While not as effective as conservatives during recent decades, the progressive movement has had at least some success. Schneiderman highlighted the sea change in opinion over marriage equality, pointing out that “transactional” political progress (i.e., legislation) is only being made because of the transformational politics that preceded it. (Let’s remember, that with respect to marriage equality, Obama himself was rather late to the party.) Schneiderman urged OFA members to push for political transformation on other issues, assuring the group that elected officials will follow the progress made on the transformational political front.
And so the stage is set for Obama for America, er, I mean, Organizing for Action, to take on Obama over Keystone. As a former staffer for Howard Dean’s presidential campaign, I see this development as a continuation of the political experiment that began with Dean’s heavy focus on using the internet to empower supporters. Dean campaign manager Joe Trippi’s obsession with giving Dean supporters the tools to organize on their own (and not just within a formal campaign hierarchy) appealed to many of us not just because it was smart, but also because it was a little bit dangerous. If you empower supporters, you lose some control of your message and your campaign. What if your supporters turn against you? With OFA becoming an issues advocacy group, the risk is even higher. After all, OFA members are not just choosing between two candidates, they have myriad policy options before them.
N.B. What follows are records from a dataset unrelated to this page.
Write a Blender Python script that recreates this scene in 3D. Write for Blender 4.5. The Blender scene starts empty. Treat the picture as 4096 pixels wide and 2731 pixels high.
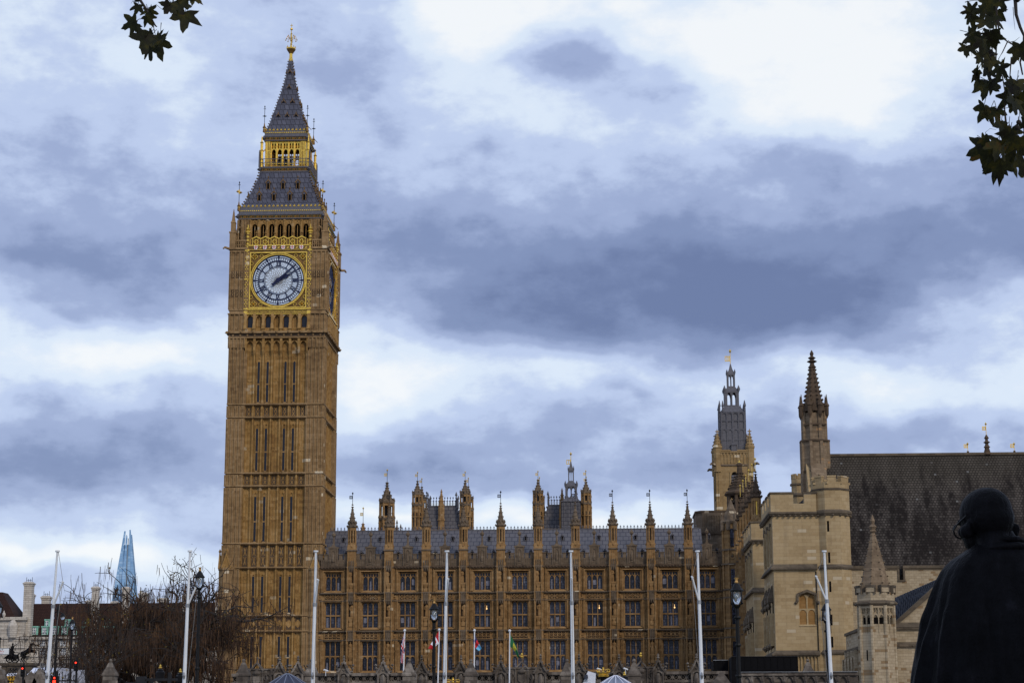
import bpy, math, random
from mathutils import Vector, Matrix
R = math.radians
random.seed(7)
scn = bpy.context.scene
COL = scn.collection

# ------------------------------------------------------------------ camera
F = 7800.0
CX, CY, EYE = 2048.0, 1365.5, 1.65
YAW, PIT, ROLL = R(2.55), math.atan((2930 - 1365.5) / F), R(-0.22)
CAMROT = Matrix.Rotation(YAW, 3, 'Z') @ Matrix.Rotation(math.pi / 2 + PIT, 3, 'X') @ Matrix.Rotation(ROLL, 3, 'Z')
cd = bpy.data.cameras.new('camera')
cam = bpy.data.objects.new('camera', cd)
COL.objects.link(cam)
cam.matrix_world = Matrix.Translation((0, 0, EYE)) @ CAMROT.to_4x4()
cd.sensor_width = 36.0
cd.lens = F / 4096 * 36.0
cd.clip_start = 0.1
cd.clip_end = 30000
scn.camera = cam

def at(px, py, Y):
    """survey helper: where a sight line of the photograph meets the depth Y (returns x, z)"""
    d = CAMROT @ Vector(((px - CX) / F, (CY - py) / F, -1))
    t = Y / d.y
    return d.x * t, EYE + d.z * t

# ------------------------------------------------------------------ view, sun, sky
vs = scn.view_settings
vs.view_transform = 'Standard'; vs.look = 'None'; vs.exposure = 0.0; vs.gamma = 1.0
vs.use_curve_mapping = False

S = Vector((0.42, -0.72, 0.52)).normalized()
sd = bpy.data.lights.new('sun', 'SUN'); sd.energy = 1.5; sd.angle = R(12); sd.color = (1.0, 0.86, 0.68)
sun = bpy.data.objects.new('sun', sd); COL.objects.link(sun)
sun.rotation_euler = (-S).to_track_quat('-Z', 'Y').to_euler()

class NT:
    """tiny helper for node trees"""
    def __init__(s, tree): s.t = tree; s.n = tree.nodes; s.l = tree.links
    def new(s, typ, ins=None, **kw):
        nd = s.n.new(typ)
        for k, v in kw.items(): setattr(nd, k, v)
        for k, v in (ins or {}).items():
            if isinstance(v, bpy.types.NodeSocket): s.l.new(v, nd.inputs[k])
            else: nd.inputs[k].default_value = v
        return nd
    def math(s, op, a, b=0.0, c=None, clamp=False):
        d = {0: a, 1: b}
        if c is not None: d[2] = c
        nd = s.new('ShaderNodeMath', d, operation=op); nd.use_clamp = clamp
        return nd.outputs[0]
    def vmath(s, op, a, b=(0, 0, 0)):
        nd = s.new('ShaderNodeVectorMath', {0: a, 1: b}, operation=op)
        return nd.outputs['Value'] if op in ('LENGTH', 'DOT_PRODUCT') else nd.outputs[0]
    def ramp(s, fac, stops, interp='LINEAR'):
        nd = s.new('ShaderNodeValToRGB', {0: fac}); cr = nd.color_ramp; cr.interpolation = interp
        while len(cr.elements) < len(stops): cr.elements.new(0.5)
        for e, (p, c) in zip(cr.elements, stops):
            e.position = p; e.color = (c[0], c[1], c[2], 1) if not isinstance(c, float) else (c, c, c, 1)
        return nd.outputs[0]
    def noise(s, vec, scale, detail=3.0, rough=0.5, dist=0.0):
        return s.new('ShaderNodeTexNoise', {'Vector': vec, 'Scale': scale, 'Detail': detail, 'Roughness': rough, 'Distortion': dist})
    def mix(s, fac, a, b, blend='MIX'):
        nd = s.new('ShaderNodeMix', data_type='RGBA', blend_type=blend)
        for i, v in ((0, fac), (6, a), (7, b)):
            if isinstance(v, bpy.types.NodeSocket): s.l.new(v, nd.inputs[i])
            elif i == 0: nd.inputs[0].default_value = v
            else: nd.inputs[i].default_value = (v[0], v[1], v[2], 1)
        return nd.outputs[2]

wd = bpy.data.worlds.new('World'); scn.world = wd; wd.use_nodes = True
w = NT(wd.node_tree); w.n.clear()
sky = w.new('ShaderNodeTexSky', sky_type='NISHITA', sun_disc=False)
sky.sun_elevation = math.asin(S.z); sky.sun_rotation = math.atan2(S.x, S.y); sky.altitude = 20
gen = w.new('ShaderNodeTexCoord').outputs['Generated']
sx = w.new('ShaderNodeSeparateXYZ', {0: gen})
azi = w.math('ARCTAN2', sx.outputs[0], sx.outputs[1])
ele = w.math('ARCSINE', sx.outputs[2])
DEG = 57.29578
ae = w.new('ShaderNodeCombineXYZ', {0: w.math('MULTIPLY', azi, DEG), 1: w.math('MULTIPLY', ele, DEG), 2: 0.0}).outputs[0]
# billowing: two octaves of warp on the sky direction (degrees)
wn = w.noise(w.vmath('MULTIPLY', ae, (0.16, 0.24, 1)), 1.0, 3.0, 0.55)
warp = w.vmath('MULTIPLY', w.vmath('SUBTRACT', wn.outputs['Color'], (0.5, 0.5, 0.5)), (4.6, 3.4, 0))
aw = w.vmath('ADD', ae, warp)
# cloud banks: photo px, py, half width, half height (px), tilt (deg), weight (+ bright / - dark)
BLOBS = [
 (2650, 1180, 1150, 210, 6, -1.05), (3700, 1000, 800, 200, -6, -0.75), (2300, 1330, 500, 130, 8, -0.55),
 (3300, 640, 1000, 170, 14, -0.35), (1750, 800, 600, 300, 30, -0.3),
 (2350, 250, 420, 110, 5, -0.75), (1350, 250, 380, 170, 10, -0.42),
 (350, 1010, 700, 150, -4, -0.8), (250, 640, 500, 150, 10, -0.35), (180, 1880, 700, 170, 2, -0.9), (650, 1700, 500, 120, -5, -0.35),
 (3000, 80, 1000, 230, 0, 1.0), (1900, 130, 420, 240, -35, 0.9), (2150, 480, 300, 160, 20, 0.45), (3350, 370, 800, 170, -8, 0.8),
 (550, 330, 500, 190, 10, 0.35), (150, 120, 500, 160, 0, 0.1), (900, 80, 400, 120, 0, 0.15), (2900, 1050, 1500, 330, 0, -0.3),
 (350, 1370, 900, 110, -2, 0.85), (1650, 1450, 450, 130, -8, 0.8), (2050, 1560, 700, 110, 0, 0.45), (3350, 1450, 900, 150, 4, 0.7), (3900, 1220, 400, 100, 10, 0.5),
 (250, 2250, 700, 60, 2, 0.85), (2300, 2060, 900, 60, 0, 0.7), (1500, 2100, 400, 60, 0, 0.5), (2900, 1330, 300, 60, -25, -0.3), (2500, 1570, 120, 45, 0, -0.5),
 (2900, 1700, 900, 110, 3, -0.35), (1600, 1850, 500, 110, 0, -0.4), (2300, 1870, 700, 90, 0, -0.4), (3700, 1720, 600, 80, 0, -0.3),
]
def ang(px, py):
    d = (CAMROT @ Vector(((px - CX) / F, (CY - py) / F, -1))).normalized()
    return math.degrees(math.atan2(d.x, d.y)), math.degrees(math.asin(d.z))
tot = None
PPD = F * math.pi / 180
for (px, py, hw, hh, tl, wt) in BLOBS:
    a0, e0 = ang(px, py)
    d = w.vmath('SUBTRACT', aw, (a0, e0, 0))
    rot = w.new('ShaderNodeVectorRotate', {'Vector': d, 'Angle': R(tl)}, rotation_type='Z_AXIS').outputs[0]
    q = w.vmath('LENGTH', w.vmath('MULTIPLY', rot, (PPD / hw, PPD / hh, 0)))
    g = w.math('MULTIPLY', w.math('EXPONENT', w.math('MULTIPLY', w.math('MULTIPLY', q, q), -1.0)), wt)
    tot = g if tot is None else w.math('ADD', tot, g)
f1 = w.noise(w.vmath('MULTIPLY', aw, (0.14, 0.3, 1)), 1.0, 6.0, 0.55).outputs[0]
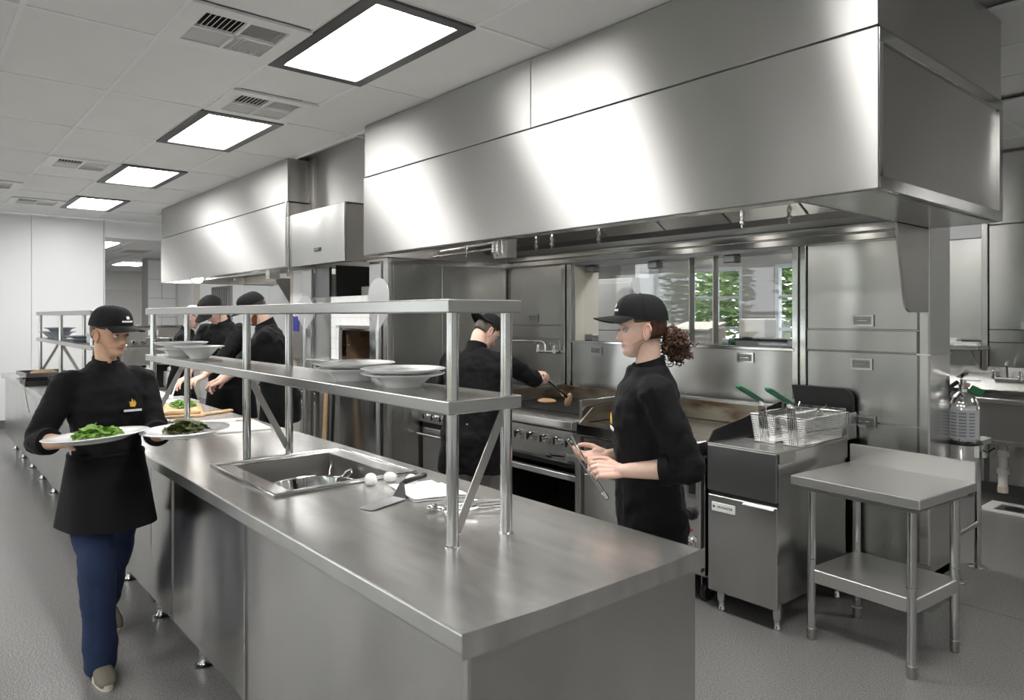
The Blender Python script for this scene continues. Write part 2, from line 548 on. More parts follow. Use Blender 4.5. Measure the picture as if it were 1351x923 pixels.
# rear wall beyond the pass: windows to the garden, steel panels by the sinks
wr = struct('wall_back', MB().box(-6.65, 7.62, 0, -5.47, 7.75, 3.17).box(-3.60, 7.62, 0, 4.0, 7.75, 3.17)
            .box(-5.47, 7.62, 0, -3.60, 7.75, 1.10).box(-5.47, 7.62, 2.22, -3.60, 7.75, 3.17).box(-4.70, 7.62, 1.10, -4.29, 7.75, 2.22), PASS_PAINT)
struct('wall_pass_side', box(-6.75, 4.7, 0, -6.6, 7.75, 3.17), PASS_PAINT)
FR = mat('window_frame_paint', (.42, .44, .48), .45)
def window(n, x0, x1, y, z0, z1, nx, nz, d=.07):
    w = struct('window_%d' % n)
    f = MB().box(x0, y - d, z0, x0 + .05, y, z1).box(x1 - .05, y - d, z0, x1, y, z1).box(x0 + .05, y - d, z0, x1 - .05, y, z0 + .05).box(x0 + .05, y - d, z1 - .05, x1 - .05, y, z1)
    part('window_frame', f, FR, w)
    for i in range(1, nx):
        x = x0 + (x1 - x0) * i / nx
        part('mullion', box(x - .018, y - d, z0 + .05, x + .018, y, z1 - .05), FR, w)
    for i in range(1, nz):
        z = z0 + (z1 - z0) * i / nz
        part('mullion', box(x0 + .05, y - d + .01, z - .018, x1 - .05, y - .01, z + .018), FR, w)
    for i in range(nx):
        for j in range(nz):
            a, b = x0 + (x1 - x0) * i / nx, x0 + (x1 - x0) * (i + 1) / nx
            c, e = z0 + (z1 - z0) * j / nz, z0 + (z1 - z0) * (j + 1) / nz
            part('pane', box(a + .02, y - .035, c + .02, b - .02, y - .031, e - .02), GLASS, w)
    return w
window(2, -5.47, -4.70, 7.70, 1.10, 2.22, 2, 3)
window(3, -4.29, -3.60, 7.70, 1.10, 2.22, 2, 3)

# window wall on the open side of the kitchen (behind the camera)
ww = MB().box(-12.75, -4.35, 0, 4.0, -4.2, .55).box(-12.75, -4.35, 2.65, 4.0, -4.2, 3.17)
WX = [(-11.6, -9.0), (-8.3, -5.7), (-4.6, -2.2), (-1.0, 1.4)]
px_ = -12.75
for a, b in WX:
    ww.box(px_, -4.35, .55, a, -4.2, 2.65); px_ = b
ww.box(px_, -4.35, .55, 4.0, -4.2, 2.65)
struct('wall_front', ww, WALL_WHITE)
for i, (a, b) in enumerate(WX):
    window(4 + i, a, b, -4.22, .55, 2.65, 2, 2)
struct('wall_right', box(4.0, -4.35, 0, 4.15, 7.75, 3.17), WALL_WHITE)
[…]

OFA’s evolution might not carry the same self-consciousness that the Dean campaign’s “internet revolution” had, but it too marks a new phase of the great American experiment. Members of this progressive coalition will probably be well served by reflecting on the situation and thinking about how to use OFA to help bring about transformational change. When it comes to climate change, will Obama be more inclined to listen to members of his own campaign who speak out against Keystone than he is to listen to “outside” environmental groups? Perhaps. And it might make for an interesting political brouhaha. But if Schneiderman is right (and I think he is), we need to be thinking about how to leverage OFA’s resources to change hearts and minds over the long-term, not just to pressure the president over the short-term. I’m not suggesting environmentally minded OFA members let the President off the hook on the issue – just that we keep the ultimate goal in mind.